The day ended with two talks about the history of protest and resistance.

Saturday’s program began with a panel that discussed sovereignty and sacred spaces as well as how the law is used against people through its language and rhetoric, according to Petit.

Assistant Professor of American Indian Studies at San Diego University Cutcha Risling Baldy, of the Hupa, Karuk and Yurok Tribes, then spoke about the importance of social media in creating conversations across borders. According to Petit, Risling Baldy discussed the power of hashtags, which show what issues are being discussed online but ignored by mainstream media, as well as the movement to check in at Standing Rock on Facebook.
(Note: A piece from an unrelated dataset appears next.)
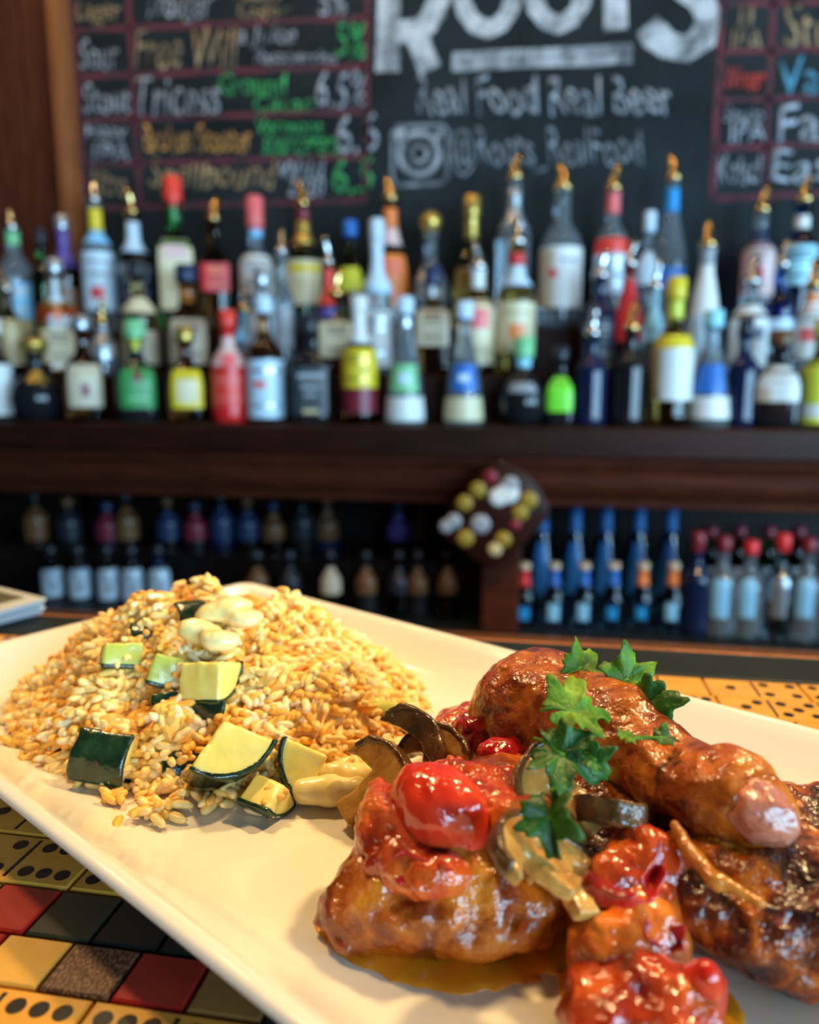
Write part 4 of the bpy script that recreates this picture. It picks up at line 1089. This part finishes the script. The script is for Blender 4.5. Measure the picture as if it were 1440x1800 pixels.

“[Social media] gives indigenous people voices,” Petit said.

Later, Norine Hill, a citizen of the Oneida Nation, spoke about the important role that native women play in their communities and shared success stories from Native Women in Need, a charitable organization that aids and supports native women recovering from historical trauma, of which Hill is founder and executive director. This was followed by Megan Ireland's speech about her personal experiences at Standing Rock and other talks, including one from Thomas Abowd, a Tufts professor of American studies, anthropology and Arabic.

To Petit, the fact that the panels ran over time and went off schedule reinforced the relevance of the topics discussed.

“It did make me feel like these conversations aren’t confined to a certain time or a certain space,” she said. “These panels aren’t separate from one another, and the issues aren’t separate from one another.”